The committee’s report called on the government to investigate “the gaps in the sanctions regime that allowed a company such as En+ to float on the London Stock Exchange, and to work with the G7, whose markets dominate the financial world, and other international partners, to close those gaps as soon as possible”.
On Linklaters’ absence, it said: “We regret their unwillingness to engage with our inquiry and must leave others to judge whether their work at “the forefront of financial, corporate and commercial developments in Russia” has left them so entwined in the corruption of the Kremlin and its supporters that they are no longer able to meet the standards expected of a UK-regulated law firm.”

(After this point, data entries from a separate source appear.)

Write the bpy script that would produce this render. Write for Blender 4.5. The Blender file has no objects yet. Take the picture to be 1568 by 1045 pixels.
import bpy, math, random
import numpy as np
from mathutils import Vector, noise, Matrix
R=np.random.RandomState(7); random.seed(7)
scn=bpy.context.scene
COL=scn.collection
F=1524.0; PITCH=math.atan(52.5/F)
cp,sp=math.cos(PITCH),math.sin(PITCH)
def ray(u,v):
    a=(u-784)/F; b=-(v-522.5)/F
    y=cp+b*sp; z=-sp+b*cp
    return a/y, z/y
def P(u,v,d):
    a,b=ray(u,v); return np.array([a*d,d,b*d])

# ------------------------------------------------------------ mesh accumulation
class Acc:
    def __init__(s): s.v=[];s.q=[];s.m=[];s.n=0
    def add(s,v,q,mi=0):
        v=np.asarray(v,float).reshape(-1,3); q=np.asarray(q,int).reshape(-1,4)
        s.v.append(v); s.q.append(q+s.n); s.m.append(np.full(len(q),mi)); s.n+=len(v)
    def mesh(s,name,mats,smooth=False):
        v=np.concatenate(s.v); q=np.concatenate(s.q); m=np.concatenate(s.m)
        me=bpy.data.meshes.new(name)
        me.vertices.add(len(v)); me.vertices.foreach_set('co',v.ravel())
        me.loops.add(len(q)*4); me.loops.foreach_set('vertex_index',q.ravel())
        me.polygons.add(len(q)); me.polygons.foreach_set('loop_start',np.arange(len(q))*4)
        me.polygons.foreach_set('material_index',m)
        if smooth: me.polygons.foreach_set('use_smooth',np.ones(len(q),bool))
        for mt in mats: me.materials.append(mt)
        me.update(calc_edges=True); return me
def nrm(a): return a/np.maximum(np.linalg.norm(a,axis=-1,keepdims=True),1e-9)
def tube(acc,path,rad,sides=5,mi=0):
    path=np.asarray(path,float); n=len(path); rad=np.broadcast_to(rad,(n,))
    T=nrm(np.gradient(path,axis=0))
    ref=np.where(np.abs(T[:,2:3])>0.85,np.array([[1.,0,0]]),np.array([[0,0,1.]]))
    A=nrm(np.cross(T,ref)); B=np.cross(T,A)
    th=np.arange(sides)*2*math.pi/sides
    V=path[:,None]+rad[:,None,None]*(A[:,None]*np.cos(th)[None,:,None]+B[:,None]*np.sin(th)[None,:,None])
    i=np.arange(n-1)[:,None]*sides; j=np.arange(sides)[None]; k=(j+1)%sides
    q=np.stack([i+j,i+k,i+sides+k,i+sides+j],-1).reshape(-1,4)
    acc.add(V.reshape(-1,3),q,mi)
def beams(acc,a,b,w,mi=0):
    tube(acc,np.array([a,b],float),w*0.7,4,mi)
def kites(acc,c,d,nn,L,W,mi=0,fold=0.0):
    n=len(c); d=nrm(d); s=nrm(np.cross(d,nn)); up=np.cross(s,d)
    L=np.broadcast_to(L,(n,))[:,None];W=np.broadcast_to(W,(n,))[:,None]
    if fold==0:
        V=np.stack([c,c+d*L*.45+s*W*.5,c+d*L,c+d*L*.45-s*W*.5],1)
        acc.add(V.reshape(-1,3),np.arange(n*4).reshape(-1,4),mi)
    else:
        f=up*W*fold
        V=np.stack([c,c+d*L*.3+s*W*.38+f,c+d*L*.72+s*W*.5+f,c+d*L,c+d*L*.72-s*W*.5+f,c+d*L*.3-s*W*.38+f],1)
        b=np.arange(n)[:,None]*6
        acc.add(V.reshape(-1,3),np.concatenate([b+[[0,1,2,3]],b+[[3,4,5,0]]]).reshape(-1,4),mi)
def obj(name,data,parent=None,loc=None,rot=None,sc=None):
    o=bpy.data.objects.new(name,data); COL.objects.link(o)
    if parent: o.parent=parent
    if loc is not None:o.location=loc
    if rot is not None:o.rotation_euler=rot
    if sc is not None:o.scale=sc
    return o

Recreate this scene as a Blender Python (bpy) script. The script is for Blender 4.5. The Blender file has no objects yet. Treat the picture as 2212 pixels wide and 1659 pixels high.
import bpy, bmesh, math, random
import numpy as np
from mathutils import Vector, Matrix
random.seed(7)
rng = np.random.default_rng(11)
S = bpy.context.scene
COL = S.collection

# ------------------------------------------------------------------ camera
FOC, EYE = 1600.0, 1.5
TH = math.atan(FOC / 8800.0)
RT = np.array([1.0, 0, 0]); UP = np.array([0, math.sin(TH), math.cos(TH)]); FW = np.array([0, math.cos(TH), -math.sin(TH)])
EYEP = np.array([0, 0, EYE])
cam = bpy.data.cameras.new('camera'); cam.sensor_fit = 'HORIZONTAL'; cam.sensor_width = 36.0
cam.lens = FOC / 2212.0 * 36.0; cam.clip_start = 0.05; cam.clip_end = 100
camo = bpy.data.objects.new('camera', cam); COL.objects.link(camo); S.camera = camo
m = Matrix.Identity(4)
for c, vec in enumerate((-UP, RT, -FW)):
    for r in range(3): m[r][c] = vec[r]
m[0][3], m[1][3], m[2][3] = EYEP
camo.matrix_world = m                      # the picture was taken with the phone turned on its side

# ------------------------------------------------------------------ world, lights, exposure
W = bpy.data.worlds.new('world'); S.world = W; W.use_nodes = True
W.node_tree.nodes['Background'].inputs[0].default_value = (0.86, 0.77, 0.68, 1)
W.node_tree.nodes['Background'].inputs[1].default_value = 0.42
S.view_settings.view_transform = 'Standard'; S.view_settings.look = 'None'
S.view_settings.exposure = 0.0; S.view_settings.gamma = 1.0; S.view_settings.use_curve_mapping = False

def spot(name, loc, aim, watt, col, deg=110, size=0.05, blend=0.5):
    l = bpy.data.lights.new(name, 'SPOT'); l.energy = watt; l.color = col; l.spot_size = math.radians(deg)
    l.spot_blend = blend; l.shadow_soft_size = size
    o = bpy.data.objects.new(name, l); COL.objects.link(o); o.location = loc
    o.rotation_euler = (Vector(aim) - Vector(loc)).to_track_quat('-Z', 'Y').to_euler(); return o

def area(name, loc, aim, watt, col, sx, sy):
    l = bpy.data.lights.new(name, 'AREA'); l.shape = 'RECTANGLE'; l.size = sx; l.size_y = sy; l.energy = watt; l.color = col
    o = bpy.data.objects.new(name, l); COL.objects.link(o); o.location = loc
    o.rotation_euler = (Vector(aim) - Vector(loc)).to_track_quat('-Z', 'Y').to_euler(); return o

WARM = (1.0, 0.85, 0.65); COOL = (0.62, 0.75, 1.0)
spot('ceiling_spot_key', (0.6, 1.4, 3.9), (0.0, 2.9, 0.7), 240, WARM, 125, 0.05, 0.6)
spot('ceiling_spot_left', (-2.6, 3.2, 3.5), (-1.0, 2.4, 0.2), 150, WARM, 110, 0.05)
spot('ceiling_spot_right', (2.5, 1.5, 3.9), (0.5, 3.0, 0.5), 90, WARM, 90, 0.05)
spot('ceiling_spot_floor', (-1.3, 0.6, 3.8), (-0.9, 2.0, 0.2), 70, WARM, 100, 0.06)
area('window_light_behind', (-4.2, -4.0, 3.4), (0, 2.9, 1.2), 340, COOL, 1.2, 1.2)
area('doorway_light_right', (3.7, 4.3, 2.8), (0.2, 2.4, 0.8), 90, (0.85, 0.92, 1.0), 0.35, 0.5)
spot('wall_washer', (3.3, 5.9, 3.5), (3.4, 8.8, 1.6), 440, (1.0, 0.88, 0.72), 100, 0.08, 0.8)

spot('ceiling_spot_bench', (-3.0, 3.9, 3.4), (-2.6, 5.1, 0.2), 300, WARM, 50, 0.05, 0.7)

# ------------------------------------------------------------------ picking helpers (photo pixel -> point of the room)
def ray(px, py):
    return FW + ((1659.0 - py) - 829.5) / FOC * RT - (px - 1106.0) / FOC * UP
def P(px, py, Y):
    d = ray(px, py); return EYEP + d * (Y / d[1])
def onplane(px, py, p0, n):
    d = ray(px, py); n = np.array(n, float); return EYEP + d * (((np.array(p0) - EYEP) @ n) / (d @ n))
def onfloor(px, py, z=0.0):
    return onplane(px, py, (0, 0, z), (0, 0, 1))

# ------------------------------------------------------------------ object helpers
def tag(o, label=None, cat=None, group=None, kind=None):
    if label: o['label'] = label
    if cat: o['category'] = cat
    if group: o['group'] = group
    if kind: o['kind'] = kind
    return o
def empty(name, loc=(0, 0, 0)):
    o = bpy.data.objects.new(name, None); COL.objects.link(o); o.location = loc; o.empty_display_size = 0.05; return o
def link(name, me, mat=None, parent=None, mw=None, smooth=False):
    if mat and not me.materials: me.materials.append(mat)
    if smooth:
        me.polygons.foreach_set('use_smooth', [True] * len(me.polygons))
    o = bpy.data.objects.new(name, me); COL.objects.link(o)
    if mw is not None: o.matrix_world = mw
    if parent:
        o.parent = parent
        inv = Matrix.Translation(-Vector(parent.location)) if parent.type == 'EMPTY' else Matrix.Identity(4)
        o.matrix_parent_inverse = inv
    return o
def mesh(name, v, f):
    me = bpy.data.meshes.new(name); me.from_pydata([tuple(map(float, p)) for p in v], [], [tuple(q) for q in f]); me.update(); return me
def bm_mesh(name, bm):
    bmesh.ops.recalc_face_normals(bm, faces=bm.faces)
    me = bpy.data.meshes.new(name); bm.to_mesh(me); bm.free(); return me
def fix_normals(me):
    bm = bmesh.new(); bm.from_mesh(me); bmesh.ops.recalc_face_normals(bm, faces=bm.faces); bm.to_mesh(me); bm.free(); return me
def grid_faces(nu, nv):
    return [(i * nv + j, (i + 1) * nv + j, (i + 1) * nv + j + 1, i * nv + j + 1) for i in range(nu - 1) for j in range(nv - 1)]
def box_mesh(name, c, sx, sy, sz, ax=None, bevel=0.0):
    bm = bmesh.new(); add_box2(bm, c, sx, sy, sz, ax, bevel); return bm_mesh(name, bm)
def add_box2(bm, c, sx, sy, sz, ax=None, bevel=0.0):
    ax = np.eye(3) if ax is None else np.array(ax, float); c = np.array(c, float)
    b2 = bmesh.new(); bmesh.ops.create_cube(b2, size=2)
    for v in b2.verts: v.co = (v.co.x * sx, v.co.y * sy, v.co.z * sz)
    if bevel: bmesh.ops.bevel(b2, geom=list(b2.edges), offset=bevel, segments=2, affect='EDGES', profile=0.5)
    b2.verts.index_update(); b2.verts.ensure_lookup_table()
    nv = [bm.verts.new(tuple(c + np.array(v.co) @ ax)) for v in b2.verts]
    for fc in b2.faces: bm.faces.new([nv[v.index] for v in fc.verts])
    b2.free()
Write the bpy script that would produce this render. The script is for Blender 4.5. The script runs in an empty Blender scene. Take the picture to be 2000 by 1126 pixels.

The firm hit back at the accusation, saying it was “very surprised and concerned at the passing criticism of Linklaters in the report”.
“We reject any suggestion based solely on the fact that we – like dozens of other international firms – operate in a particular market that our services may somehow involve the firm in corruption, state-related or otherwise.”
The recommendations the committee unveiled included closing the gaps in the sanctions regime that have seen companies use London markets but be sanctioned in other jurisdictions; closing the loopholes that allow debt issuance be used to go around sanctions and an extension of sanctions to target more individuals who are closely linked to Putin’s regime.